At this moment, Johnson benefited not only from the civil rights coalition led by Martin Luther King but from the grassroots work of Bob Moses, then a young organizer for the Student Nonviolent Coordinating Committee (SNCC) who had been active in Mississippi since 1961. At a November 1963 SNCC meeting, Moses had proposed a 1964 "Summer Project" in Mississippi that would make extensive use of college students, getting them to teach in freedom schools and carry out voter registration drives. A black-white coalition, Moses believed, would engage the whole country. But no sooner had the Summer Project begun when three of its participants -- Michael Schwerner, James Chaney, and Andrew Goodman -- disappeared on June 21 near Philadelphia, Mississippi.
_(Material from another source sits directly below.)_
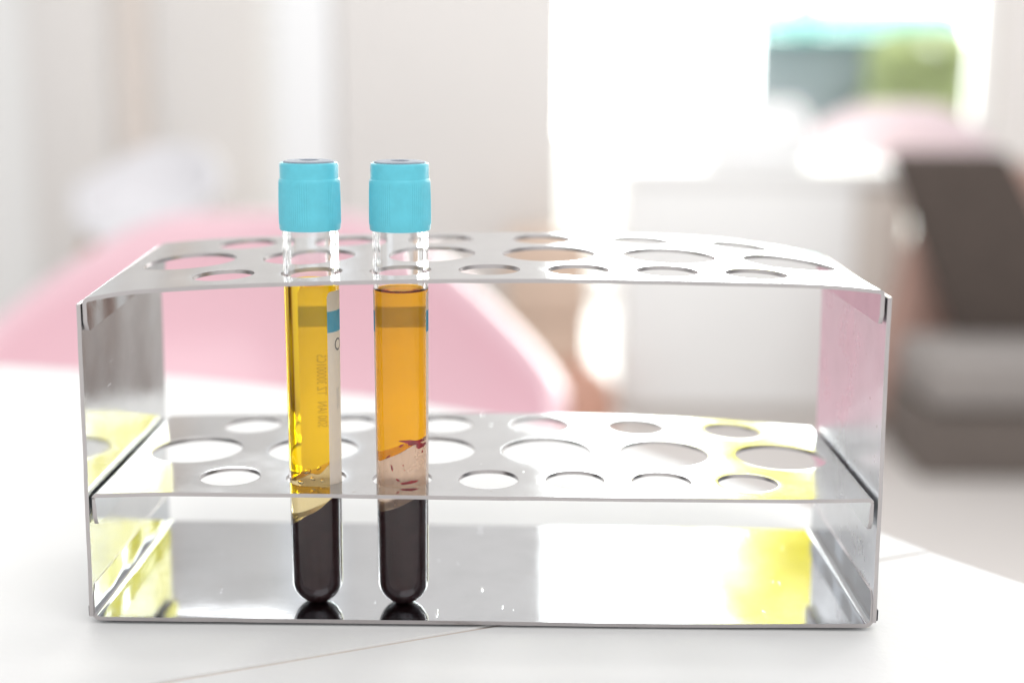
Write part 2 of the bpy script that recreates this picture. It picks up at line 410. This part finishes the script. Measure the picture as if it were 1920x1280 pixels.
def smooth(a, b, x):
    t = max(0, min(1, (x - a) / (b - a))); return t * t * (3 - 2 * t)
def shell_chair(mat, hb=0.33, ha=0.14, w=0.31):
    root = empty('shell_chair')
    NU, NV = 72, 16; verts, faces = [], []
    verts.append((0, 0, 0.425))
    for v in range(1, NV + 1):
        q = v / NV
        for u in range(NU):
            a = 2 * math.pi * u / NU            # 0 = back (+y)
            aa = abs((a + math.pi) % (2 * math.pi) - math.pi)
            h = 0.01 + ha * (1 - smooth(R(85), R(150), aa)) + (hb - ha) * (1 - smooth(R(16), R(92), aa))
            rad = w * (1 - 0.10 * math.cos(a) ** 2)
            rr = rad * (math.sin(q * math.pi / 2) ** 0.85) * (1 + 0.04 * q * math.cos(aa))
            zz = 0.425 + h * (q ** 2.6) - 0.03 * smooth(0.7, 1.0, q) * smooth(R(140), R(175), aa)
            flare = 1 + 0.07 * smooth(0.75, 1, q) * smooth(R(40), R(90), aa)
            verts.append((rr * flare * math.sin(a), rr * math.cos(a), zz))
    for u in range(NU): faces.append((0, 1 + u, 1 + (u + 1) % NU))
    for v in range(NV - 1):
        for u in range(NU):
            a0 = 1 + v * NU; b0 = a0 + NU; u2 = (u + 1) % NU
            faces.append((a0 + u, b0 + u, b0 + u2, a0 + u2))
    s = link('seat_shell', verts, faces, mat, root, 60)
    md = s.modifiers.new('thickness', 'SOLIDIFY'); md.thickness = 0.018; md.offset = -1
    for sx in (-1, 1):
        for sy in (-1, 1):
            rod('leg', (sx * 0.10, sy * 0.10, 0.43), (sx * 0.23, sy * 0.22, 0), 0.014, 0.010, M['wood'], root)
    rod('brace', (-0.10, 0.0, 0.40), (0.10, 0.0, 0.40), 0.008, 0.008, M['dark_fabric'], root)
    return root
def copy_tree(o, parent=None):
    c = o.copy(); col.objects.link(c)
    if parent: c.parent = parent
    for ch in list(o.children): copy_tree(ch, c)
    return c
ch = shell_chair(M['pink'], hb=0.272, ha=0.125, w=0.292)
ch.location = (-0.262, 0.98, FZ); ch.rotation_euler.z = R(4)
tag(ch, 'large pink moulded armchair just beyond the table, behind the tubes', 'chair', 'pink shell chairs')
c2 = copy_tree(ch); c2.location = (1.12, 4.05, FZ); c2.rotation_euler.z = R(170); c2.scale = (1.02, 1.0, 1.07)
for k_ in c2.children:
    if k_.name.startswith('seat_shell'):
        k_.data = k_.data.copy(); k_.data.materials[0] = M['pink_overlit']
tag(c2, 'pink rounded chair back, window glare in its colour, rising behind the cabinet by the window', 'chair', 'pink shell chairs')
c3 = shell_chair(M['dull_white'], hb=0.21, ha=0.12, w=0.19); c3.location = (-0.98, 3.35, FZ); c3.rotation_euler.z = R(-15)
tag(c3, 'white moulded chair far back before the wall with beige strip', 'chair')

st = empty('stool', (0.055, 3.22, FZ)); tag(st, 'tan wooden block stool at the foot of the cream pillar', 'stool')
box('body', (-0.10, -0.10, 0.24), (0.11, 0.10, 0.45), M['tan'], st, bevel=0.01)
box('foot_panel', (-0.095, -0.09, 0.0), (0.105, 0.09, 0.238), M['tan'], st, bevel=0.006)
bag = empty('shoulder_bag', (-0.135, 2.36, FZ)); tag(bag, 'small blue-grey cloth bag hanging by the tan stool', 'bag')
lathe('bag_body', [(0, 0.0), (0.035, 0.0), (0.045, 0.10), (0.04, 0.32), (0.03, 0.43), (0, 0.44)], M['bluegrey'], bag, seg=32, smooth=60)
hb_ = empty('handbag', (0.135, 3.02, FZ)); tag(hb_, 'small reddish brown leather bag on the floor by the tan stool', 'bag')
lathe('bag_body', [(0, 0), (0.085, 0), (0.095, 0.04), (0.08, 0.11), (0.04, 0.15), (0, 0.155)], M['redbrown'], hb_, seg=32, smooth=60)
rod('bag_handle', (-0.03, 0, 0.15), (0.03, 0, 0.17), 0.008, 0.008, M['redbrown'], hb_, 8)

dk = empty('lounge_chair', (1.05, 2.6, FZ)); tag(dk, 'dark brown lounge chair with grey seat at the right edge', 'chair')
box('backrest', (-0.22, 0.30, 0.26), (0.02, 0.38, 0.675), M['dark_fabric'], dk, bevel=0.02, taper=lambda c: (c[0] * (1.13 + 0.9 * (0.675 - c[2]) * (c[0] > -0.1)) + (0.12 * (0.675 - c[2]) if c[0] > -0.1 else 0) + 0.03 + 0.36 * (0.675 - c[2]), c[1] - 0.2 * (0.64 - c[2]), c[2]))
box('seat_cushion', (-0.19, -0.02, 0.155), (0.42, 0.28, 0.27), M['grey_fabric'], dk, bevel=0.025)
box('base', (-0.20, 0.0, 0.0), (0.42, 0.30, 0.15), M['base_brown'], dk, bevel=0.01)
box('back_cushion', (-0.235, 0.40, 0.02), (0.34, 0.50, 0.64), M['dusty_pink'], dk, bevel=0.03, taper=lambda c: (c[0] + (0.42 * max(0, c[2] - 0.275) if c[0] < 0 else 0), c[1], c[2]))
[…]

Their disappearance (their bodies would later be found buried in an earthen dam) could not be ignored by America. Television cameras and the print media descended on Mississippi while state officials acted as if nothing of importance had happened. "They could be in Cuba," joked Mississippi Governor Paul Johnson.

It was the worst response that the diehard segregationists of the Deep South could have made. The influence of Martin Luther King, Lyndon Johnson, and John Kennedy, along with years of demonstrations and sit-ins, had created a political tide that reached its peak with the disappearance of the three men. On July 2, two days ahead of schedule, Congress, under heavy public pressure, agreed to the civil rights bill that Johnson wanted. Five hours later in a White House signing ceremony timed to coincide with the evening news, the president addressed the nation.

"One hundred and eighty-eight years ago this week a small band of valiant men began a long struggle for freedom," Johnson told the nation. "Now our generation of Americans has been called on to continue the unending search for justice within our own borders." The analogy was unmistakable. The president was comparing the work of the Founding Fathers with that of the civil rights movement.

Martin Luther King, who was present at the White House signing ceremony, also had no doubts about the significance of the day or about Lyndon Johnson's role in making the civil rights bill law. "It was a great moment," King declared, "something like the signing of the Emancipation Proclamation by Abraham Lincoln."

Today, we cannot know exactly what Johnson and King, two coalition builders, would say about the efforts to portray them as civil rights rivals. But it is hard to imagine that both would not have seen comparisons that pit them against each other as inimical to the civil rights movement they believed in. As King observed of the struggle for racial justice in his "Letter from Birmingham Jail": "We are caught in an inescapable network of mutuality, tied in a single garment of destiny."